A recession at the start of the 1990s left Canadians feeling gloomy about the economy — and that persisted even as a recovery appeared to be underway.

They also weren't buying in 1991, which was a problem for retailers and the wider Canadian economy

In October 1991, Der Hoi-Yin looks at why Canadians were reluctant to spend money at a time when an economic recovery was reportedly underway. 2:52

A recession at the start of the 1990s left Canadians feeling gloomy about the economy.

And it appeared that pessimism was persisting even as the country's economic situation started to improve.

"Well, there's been some pretty optimistic talk in recent weeks about the world economy, about Canada and other countries leaving the recession behind," Peter Mansbridge told viewers watching The National on Oct. 16, 1991.

"In spite of all that, many economists here are wary — troubled by how hard this recession hit.
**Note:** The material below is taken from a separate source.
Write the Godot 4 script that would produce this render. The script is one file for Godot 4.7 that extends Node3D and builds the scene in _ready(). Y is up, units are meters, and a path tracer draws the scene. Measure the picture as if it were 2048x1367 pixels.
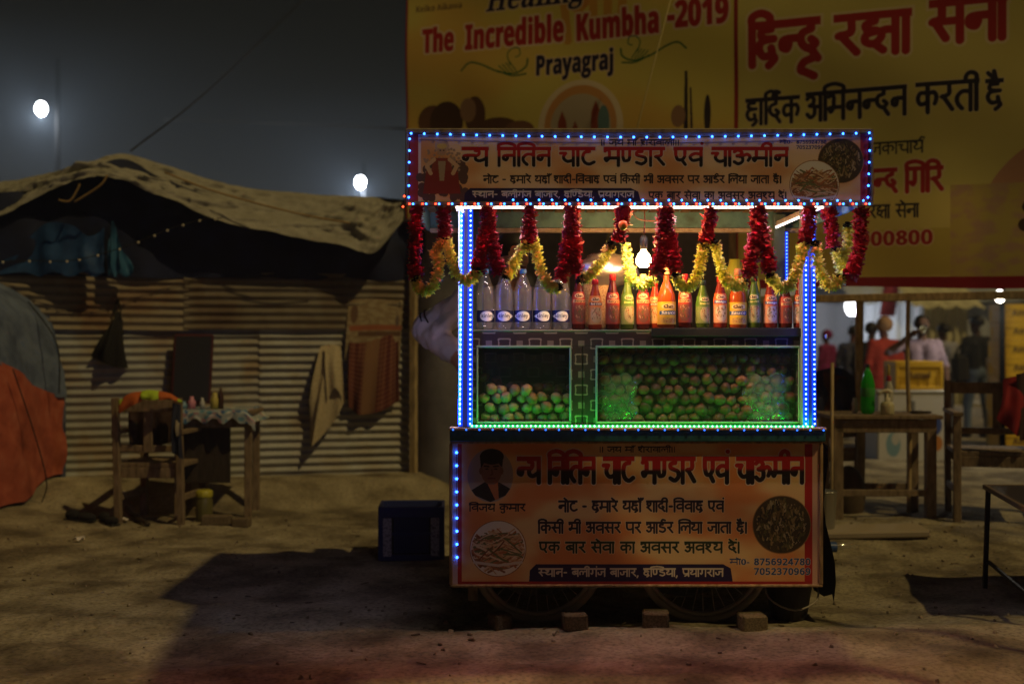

They're not the only people with nagging doubts."

Less spending...

In 1991, Canadians had more debt and less savings than they did a decade earlier. (The National/CBC Archives)

Reporter Der Hoi-Yin gave viewers a more detailed look at how Canadians' reluctance to spend was both understandable and also a constraint on the speed at which the economy could recover.

It was also a very different response that the country was seeing to the end of a recession, when compared to the one that preceded it.

"In contrast to the powerful recovery after the '81 recession, this time consumers seem reluctant to spend the big bucks, just in case there are more bad times ahead," Der explained.

In that prior case, Der said retail sales had climbed five per cent in a four-month period of the initial recovery.

"In comparison, from April to July of this year — when some say the current economic recovery began — retail sales increased by only one per cent," she explained.

...and less money to spend

Economist Leo de Bever said that Canadians were dealing with higher levels of personal debt and were not in a position to immediately increase their spending after the country was hit with a recession at the start of the 1990s. (The National/CBC Archives)

Economist Leo de Bever said Canadians' circumstances had changed between those same two recessions.

"Consumers spend 65 per cent of all the money in the economy," he told CBC News.

"Well, they loaded up on debt in the '80s, they don't have a savings rate to draw down and as a result, they are not the big motor that is going to get this thing going."

There were statistics to back up his point: Canadians were saving about half as much of their disposal income in 1991 as they were in 1982.

'A bit of a catch-22'

Reporter Der Hoi-Yin said it appeared consumer confidence had to improve before the Canadian economy could truly recover. (The National/CBC Archives)

Der said it was hard to see how things could improve without Canadians feeling better about the state of the economy.

"It's a bit of a catch-22," Der said at the close of her report.

"To get the economy going full-steam, consumers have to start spending in a big way and they won't do that until they're convinced the economy is improving and their jobs are secure — all of which will take more time than in 1982."